Of course, context is not an automatic ticket to successful product design. Annoyingly linear adventures which don’t provide any scope for unexpected outcomes or player creativity are often rigidly rooted in a firmly contextualised setting and backstory. Vornheim by Zak Sabbath is a great example of an OSR supplement based primarily on various random tables and charts that leave you as referee to work out how the results you get out of it fit together, but still manages to provide an evocative tone and atmosphere despite being low on context.
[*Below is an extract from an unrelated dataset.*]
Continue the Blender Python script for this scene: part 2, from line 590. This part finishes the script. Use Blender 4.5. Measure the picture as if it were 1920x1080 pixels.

Still, it strikes me that if you see the work of a game designer as providing prepackaged context for people’s home games – especially when it comes down to writing supplementary material – that could help you construct products with broad appeal. In particular, asking yourself the question “do I need to do more to contextualise this stuff, or can I stop there?” may be a good technique to avoid overwriting. Overwrite your story and you end up with an excessively linear adventure or metaplot, but provide just enough details so that the referee knows what is going on and why and you can trust them to take it on there. Overwrite your setting material and you can end up burying your customer in minutiae, but provide just enough detail that the referee understands how the significant parts of the locale operate in broad terms and you’re good. Overwrite an NPC description and you end up with a character that becomes a burden to read up on and tricky to portray “properly” – give just enough to let the referee know who they are, where they’re coming from, what they do and why they do it and that’s all you need to give them.

You can accuse the Hickmans of overwriting their material – especially when it comes to the Dragonlance modules – but you can’t say they didn’t hit on something people didn’t want.